◆ **Requirements**
Starting at the line containing "Write a Blender", copy each line exactly, ending with the line containing "COL = SC.collection". Leave out everything else.
══════════
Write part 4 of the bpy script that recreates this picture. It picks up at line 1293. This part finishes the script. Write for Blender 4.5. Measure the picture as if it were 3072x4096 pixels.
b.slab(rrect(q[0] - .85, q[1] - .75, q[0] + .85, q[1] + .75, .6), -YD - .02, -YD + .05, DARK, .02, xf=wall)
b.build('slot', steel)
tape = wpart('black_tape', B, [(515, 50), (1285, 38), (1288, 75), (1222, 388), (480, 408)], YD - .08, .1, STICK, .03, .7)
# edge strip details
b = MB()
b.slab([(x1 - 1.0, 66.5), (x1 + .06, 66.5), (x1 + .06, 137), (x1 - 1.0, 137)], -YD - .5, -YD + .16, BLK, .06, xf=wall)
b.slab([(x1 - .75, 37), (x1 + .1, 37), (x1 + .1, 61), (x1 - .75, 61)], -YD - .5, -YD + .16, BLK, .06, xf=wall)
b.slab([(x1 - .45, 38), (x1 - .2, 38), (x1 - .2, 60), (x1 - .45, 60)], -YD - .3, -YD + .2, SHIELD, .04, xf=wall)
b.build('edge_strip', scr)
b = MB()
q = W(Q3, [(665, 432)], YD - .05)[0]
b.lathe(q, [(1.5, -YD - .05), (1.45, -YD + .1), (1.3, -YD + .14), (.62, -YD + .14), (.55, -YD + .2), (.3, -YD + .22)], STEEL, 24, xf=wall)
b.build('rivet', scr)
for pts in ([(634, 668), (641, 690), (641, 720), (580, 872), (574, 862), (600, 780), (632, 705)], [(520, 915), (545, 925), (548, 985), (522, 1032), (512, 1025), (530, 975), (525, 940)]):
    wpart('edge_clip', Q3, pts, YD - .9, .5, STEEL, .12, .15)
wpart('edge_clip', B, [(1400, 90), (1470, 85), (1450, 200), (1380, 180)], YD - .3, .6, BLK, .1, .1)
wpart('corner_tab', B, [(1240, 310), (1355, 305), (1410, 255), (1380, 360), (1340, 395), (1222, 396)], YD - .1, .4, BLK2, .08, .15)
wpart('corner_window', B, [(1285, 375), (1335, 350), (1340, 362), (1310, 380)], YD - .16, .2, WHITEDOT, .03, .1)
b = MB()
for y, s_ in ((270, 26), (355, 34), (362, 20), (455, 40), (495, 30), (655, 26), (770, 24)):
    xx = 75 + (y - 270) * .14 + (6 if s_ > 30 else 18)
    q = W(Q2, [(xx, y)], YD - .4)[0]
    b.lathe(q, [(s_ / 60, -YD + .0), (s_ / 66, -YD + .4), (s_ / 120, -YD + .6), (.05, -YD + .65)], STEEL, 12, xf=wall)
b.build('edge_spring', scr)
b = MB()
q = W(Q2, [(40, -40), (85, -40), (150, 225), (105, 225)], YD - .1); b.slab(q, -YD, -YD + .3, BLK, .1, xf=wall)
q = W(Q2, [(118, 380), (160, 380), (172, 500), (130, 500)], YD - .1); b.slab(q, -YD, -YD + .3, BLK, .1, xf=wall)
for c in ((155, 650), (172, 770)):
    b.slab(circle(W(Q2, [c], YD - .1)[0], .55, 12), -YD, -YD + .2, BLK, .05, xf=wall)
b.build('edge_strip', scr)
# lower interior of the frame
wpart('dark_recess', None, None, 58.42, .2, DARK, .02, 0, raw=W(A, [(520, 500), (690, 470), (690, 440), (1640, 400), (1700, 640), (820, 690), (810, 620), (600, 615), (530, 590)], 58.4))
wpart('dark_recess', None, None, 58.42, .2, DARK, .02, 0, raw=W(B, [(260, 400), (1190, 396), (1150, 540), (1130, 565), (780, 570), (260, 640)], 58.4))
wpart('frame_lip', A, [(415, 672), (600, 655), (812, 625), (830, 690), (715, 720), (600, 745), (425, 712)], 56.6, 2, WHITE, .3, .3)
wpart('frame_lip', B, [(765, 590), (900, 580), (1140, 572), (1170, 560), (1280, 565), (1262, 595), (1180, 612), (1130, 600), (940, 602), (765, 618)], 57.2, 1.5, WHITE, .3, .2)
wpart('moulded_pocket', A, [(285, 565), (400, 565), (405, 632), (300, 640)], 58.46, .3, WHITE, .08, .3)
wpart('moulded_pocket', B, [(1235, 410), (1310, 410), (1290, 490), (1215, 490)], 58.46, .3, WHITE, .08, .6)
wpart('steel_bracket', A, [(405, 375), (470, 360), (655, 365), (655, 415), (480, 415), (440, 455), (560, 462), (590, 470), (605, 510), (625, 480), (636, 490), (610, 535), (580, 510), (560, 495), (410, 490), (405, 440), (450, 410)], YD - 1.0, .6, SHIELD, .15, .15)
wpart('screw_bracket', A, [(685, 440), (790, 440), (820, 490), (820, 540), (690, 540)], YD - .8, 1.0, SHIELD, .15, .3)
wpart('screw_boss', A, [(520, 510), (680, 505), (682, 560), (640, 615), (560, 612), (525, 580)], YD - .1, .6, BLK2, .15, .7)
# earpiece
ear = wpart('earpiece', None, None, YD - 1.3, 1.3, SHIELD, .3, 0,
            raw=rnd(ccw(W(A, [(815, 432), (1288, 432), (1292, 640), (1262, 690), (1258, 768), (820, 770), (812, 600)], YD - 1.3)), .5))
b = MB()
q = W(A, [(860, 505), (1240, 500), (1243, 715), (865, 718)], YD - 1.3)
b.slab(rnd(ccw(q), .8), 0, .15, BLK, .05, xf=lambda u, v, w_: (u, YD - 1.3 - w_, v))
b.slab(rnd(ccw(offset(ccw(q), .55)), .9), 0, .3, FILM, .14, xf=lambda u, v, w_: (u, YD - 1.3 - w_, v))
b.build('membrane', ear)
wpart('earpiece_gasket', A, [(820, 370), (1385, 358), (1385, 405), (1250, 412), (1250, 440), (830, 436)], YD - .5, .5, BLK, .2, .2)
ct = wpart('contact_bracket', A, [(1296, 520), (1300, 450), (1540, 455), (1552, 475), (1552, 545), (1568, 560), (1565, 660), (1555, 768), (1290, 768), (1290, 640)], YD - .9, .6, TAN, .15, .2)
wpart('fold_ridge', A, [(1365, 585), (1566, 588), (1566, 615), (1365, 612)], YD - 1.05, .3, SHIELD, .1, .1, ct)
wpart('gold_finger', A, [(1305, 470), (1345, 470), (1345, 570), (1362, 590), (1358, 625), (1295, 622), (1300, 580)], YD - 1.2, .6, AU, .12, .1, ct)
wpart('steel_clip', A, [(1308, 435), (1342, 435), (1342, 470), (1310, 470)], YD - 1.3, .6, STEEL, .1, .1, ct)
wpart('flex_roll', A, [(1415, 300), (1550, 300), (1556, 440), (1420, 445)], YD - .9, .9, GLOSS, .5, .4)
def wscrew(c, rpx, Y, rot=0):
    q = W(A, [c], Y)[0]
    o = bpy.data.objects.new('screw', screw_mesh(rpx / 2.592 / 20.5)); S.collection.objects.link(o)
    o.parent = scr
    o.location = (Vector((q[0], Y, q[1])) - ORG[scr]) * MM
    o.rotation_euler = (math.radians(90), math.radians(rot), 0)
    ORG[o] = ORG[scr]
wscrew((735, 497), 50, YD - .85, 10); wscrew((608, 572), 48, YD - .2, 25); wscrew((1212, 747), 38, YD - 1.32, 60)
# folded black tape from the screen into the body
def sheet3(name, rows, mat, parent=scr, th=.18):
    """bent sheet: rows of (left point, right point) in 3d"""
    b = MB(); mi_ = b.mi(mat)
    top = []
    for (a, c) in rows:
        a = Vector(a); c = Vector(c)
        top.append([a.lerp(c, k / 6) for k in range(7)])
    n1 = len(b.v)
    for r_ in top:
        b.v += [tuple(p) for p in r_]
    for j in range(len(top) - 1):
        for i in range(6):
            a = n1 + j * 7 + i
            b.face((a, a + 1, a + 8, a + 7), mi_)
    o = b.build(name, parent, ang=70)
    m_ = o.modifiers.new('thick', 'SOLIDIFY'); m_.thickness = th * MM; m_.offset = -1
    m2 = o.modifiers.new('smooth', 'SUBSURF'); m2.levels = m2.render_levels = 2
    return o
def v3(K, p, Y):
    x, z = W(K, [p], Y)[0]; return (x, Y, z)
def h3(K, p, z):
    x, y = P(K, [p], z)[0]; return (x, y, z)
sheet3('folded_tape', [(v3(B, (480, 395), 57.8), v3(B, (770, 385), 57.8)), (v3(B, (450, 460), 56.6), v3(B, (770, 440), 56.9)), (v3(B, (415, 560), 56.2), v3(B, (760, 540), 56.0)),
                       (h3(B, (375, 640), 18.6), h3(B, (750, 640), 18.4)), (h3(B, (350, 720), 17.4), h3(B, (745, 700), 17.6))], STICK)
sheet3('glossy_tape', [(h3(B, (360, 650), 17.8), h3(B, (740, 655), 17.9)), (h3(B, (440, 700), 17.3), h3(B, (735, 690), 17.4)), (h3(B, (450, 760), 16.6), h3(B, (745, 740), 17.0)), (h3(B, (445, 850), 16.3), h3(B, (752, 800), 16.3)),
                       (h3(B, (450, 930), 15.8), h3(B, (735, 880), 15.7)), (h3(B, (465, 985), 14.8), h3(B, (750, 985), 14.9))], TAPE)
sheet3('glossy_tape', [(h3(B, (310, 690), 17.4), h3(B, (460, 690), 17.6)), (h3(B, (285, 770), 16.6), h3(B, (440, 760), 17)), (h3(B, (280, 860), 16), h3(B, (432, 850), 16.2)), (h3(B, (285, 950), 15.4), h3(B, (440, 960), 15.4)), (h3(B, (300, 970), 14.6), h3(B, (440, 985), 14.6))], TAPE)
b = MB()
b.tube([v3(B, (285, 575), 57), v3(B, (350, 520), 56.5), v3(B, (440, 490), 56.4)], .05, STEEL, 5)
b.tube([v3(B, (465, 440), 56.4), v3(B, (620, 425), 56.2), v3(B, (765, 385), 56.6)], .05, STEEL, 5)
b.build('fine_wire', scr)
══════════
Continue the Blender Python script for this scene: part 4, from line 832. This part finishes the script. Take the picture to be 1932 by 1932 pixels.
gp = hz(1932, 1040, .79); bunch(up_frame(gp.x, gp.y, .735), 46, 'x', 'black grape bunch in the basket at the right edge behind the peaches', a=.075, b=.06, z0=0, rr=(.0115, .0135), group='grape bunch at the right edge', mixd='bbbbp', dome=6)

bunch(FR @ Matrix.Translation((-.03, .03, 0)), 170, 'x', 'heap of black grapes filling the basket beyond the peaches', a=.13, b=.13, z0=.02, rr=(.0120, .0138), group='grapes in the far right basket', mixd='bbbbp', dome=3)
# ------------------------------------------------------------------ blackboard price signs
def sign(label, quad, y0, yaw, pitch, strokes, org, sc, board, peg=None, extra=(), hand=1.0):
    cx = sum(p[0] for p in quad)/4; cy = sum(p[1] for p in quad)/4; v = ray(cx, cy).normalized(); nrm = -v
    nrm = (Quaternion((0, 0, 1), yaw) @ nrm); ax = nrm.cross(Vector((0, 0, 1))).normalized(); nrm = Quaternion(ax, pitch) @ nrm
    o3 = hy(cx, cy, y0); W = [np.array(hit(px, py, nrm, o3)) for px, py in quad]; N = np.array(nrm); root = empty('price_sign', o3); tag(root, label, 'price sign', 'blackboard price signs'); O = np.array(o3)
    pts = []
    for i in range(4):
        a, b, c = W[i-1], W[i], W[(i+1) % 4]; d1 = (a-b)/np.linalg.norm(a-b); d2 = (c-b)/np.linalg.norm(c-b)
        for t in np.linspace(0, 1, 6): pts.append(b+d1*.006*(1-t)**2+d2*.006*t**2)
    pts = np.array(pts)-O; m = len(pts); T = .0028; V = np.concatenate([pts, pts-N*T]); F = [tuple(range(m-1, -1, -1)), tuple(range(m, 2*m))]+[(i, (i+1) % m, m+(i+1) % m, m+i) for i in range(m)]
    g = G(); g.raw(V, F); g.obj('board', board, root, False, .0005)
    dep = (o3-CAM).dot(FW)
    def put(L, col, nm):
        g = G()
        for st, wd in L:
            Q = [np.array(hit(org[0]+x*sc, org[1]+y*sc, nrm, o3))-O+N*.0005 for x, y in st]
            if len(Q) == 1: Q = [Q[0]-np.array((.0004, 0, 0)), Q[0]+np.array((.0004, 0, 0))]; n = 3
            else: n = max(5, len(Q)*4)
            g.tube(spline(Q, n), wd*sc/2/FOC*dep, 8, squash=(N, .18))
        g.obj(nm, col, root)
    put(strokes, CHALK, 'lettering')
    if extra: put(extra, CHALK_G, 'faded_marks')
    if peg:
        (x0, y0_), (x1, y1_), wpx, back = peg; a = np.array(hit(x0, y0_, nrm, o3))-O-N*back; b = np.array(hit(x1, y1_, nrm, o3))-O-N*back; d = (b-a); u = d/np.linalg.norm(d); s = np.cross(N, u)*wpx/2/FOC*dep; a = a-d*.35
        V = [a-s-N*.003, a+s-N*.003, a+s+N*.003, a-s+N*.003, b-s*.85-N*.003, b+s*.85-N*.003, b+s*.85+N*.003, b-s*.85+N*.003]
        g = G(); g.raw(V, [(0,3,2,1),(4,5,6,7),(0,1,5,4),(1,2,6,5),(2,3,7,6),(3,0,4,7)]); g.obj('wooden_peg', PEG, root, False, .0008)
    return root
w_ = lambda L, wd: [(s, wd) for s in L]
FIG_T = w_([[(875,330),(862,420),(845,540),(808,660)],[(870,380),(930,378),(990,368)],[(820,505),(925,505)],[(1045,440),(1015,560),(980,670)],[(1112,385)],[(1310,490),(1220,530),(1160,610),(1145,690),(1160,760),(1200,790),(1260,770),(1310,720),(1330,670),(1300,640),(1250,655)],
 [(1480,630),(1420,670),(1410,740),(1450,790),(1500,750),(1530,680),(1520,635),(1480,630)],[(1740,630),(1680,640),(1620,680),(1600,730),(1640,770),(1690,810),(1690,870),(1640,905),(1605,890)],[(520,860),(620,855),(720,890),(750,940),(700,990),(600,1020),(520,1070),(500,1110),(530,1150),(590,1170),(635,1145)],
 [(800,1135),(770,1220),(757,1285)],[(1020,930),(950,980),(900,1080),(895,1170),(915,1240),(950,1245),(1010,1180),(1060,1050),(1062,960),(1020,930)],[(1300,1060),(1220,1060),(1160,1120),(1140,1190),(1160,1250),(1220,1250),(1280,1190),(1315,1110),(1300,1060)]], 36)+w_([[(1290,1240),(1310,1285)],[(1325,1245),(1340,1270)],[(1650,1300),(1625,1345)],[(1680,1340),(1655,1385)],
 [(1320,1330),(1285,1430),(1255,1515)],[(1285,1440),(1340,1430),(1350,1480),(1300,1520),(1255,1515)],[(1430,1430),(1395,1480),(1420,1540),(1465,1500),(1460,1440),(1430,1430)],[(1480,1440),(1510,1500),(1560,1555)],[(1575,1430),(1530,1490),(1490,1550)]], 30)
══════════
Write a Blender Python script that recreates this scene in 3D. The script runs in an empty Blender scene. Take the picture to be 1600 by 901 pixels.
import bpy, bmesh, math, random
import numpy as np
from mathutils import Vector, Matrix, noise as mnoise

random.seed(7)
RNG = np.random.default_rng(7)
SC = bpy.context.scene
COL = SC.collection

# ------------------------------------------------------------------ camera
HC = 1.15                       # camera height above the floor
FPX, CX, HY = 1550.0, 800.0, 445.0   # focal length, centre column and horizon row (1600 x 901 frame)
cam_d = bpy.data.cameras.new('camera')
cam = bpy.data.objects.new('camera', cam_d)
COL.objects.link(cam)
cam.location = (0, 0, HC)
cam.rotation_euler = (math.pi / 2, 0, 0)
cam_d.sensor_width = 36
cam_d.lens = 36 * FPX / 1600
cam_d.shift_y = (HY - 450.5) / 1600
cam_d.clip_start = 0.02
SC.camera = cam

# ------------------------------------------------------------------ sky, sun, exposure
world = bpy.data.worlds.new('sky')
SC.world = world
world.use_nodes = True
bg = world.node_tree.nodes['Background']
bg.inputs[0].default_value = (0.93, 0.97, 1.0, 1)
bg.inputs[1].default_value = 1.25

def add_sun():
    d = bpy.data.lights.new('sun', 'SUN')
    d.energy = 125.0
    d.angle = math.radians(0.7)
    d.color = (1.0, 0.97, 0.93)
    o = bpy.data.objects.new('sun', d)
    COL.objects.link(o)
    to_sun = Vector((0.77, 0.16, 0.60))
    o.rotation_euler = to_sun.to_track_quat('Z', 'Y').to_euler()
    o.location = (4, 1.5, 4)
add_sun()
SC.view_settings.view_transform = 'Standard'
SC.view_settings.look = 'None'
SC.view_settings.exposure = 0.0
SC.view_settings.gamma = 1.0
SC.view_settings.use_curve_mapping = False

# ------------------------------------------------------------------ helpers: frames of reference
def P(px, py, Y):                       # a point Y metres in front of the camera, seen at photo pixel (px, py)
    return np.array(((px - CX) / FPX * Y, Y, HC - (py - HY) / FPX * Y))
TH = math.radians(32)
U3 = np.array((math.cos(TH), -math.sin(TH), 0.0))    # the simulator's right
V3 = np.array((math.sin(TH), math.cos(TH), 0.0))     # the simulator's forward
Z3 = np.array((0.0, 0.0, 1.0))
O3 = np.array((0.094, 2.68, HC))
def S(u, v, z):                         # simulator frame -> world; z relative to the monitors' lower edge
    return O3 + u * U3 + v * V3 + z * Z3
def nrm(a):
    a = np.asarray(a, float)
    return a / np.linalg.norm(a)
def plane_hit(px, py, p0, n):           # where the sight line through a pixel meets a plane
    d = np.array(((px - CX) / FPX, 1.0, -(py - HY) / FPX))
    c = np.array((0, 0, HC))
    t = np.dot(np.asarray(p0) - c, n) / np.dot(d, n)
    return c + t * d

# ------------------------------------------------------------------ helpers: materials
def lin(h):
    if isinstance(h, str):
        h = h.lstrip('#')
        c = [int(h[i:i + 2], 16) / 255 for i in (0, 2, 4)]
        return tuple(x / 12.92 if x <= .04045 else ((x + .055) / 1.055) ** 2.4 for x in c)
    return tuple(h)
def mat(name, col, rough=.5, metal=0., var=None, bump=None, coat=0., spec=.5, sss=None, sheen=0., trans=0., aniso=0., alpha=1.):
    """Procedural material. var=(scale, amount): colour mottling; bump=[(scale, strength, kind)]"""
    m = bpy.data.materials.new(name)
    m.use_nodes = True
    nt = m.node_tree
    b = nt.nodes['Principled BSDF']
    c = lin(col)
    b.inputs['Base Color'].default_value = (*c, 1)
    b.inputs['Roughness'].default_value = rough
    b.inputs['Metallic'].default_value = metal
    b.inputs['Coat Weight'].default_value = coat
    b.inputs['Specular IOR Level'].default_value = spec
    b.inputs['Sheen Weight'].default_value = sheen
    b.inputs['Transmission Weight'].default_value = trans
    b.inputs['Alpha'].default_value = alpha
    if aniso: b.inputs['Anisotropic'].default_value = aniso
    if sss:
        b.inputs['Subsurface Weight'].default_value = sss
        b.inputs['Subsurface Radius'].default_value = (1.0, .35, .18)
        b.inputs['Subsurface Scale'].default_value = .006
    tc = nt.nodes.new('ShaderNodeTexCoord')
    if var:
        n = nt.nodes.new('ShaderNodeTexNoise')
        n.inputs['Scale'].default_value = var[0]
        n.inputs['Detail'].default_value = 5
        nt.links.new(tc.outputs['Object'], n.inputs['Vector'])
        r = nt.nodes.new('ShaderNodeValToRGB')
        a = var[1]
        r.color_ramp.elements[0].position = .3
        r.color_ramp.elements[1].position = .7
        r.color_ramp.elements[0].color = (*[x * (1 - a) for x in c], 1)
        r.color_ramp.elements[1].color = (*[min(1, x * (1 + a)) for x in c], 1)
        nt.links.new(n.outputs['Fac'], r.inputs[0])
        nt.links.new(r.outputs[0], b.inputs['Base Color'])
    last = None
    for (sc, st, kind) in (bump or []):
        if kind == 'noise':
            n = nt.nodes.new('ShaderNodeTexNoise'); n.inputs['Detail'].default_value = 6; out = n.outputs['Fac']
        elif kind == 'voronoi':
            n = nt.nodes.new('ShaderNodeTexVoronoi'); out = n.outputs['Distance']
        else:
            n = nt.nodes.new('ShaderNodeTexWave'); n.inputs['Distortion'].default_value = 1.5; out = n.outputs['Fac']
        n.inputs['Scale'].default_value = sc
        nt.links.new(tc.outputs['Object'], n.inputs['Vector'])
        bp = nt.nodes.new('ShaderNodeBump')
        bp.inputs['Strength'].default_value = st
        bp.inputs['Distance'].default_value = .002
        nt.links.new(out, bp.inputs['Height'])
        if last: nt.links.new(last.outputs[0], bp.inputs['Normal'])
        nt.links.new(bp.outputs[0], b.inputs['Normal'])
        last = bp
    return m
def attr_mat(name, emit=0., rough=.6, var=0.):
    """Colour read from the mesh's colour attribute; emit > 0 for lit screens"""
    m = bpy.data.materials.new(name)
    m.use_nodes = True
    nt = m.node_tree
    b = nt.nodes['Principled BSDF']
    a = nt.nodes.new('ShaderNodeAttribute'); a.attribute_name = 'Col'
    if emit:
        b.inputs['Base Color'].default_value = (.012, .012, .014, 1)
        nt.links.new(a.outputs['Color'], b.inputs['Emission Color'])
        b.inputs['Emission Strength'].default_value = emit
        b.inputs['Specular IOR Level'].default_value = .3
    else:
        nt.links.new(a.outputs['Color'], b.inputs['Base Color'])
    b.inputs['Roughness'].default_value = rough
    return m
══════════
◆ **Result of the exercise**
Write a Blender Python script that recreates this scene in 3D. The script runs in an empty Blender scene. Take the picture to be 1600 by 901 pixels.
import bpy, bmesh, math, random
import numpy as np
from mathutils import Vector, Matrix, noise as mnoise

random.seed(7)
RNG = np.random.default_rng(7)
SC = bpy.context.scene
COL = SC.collection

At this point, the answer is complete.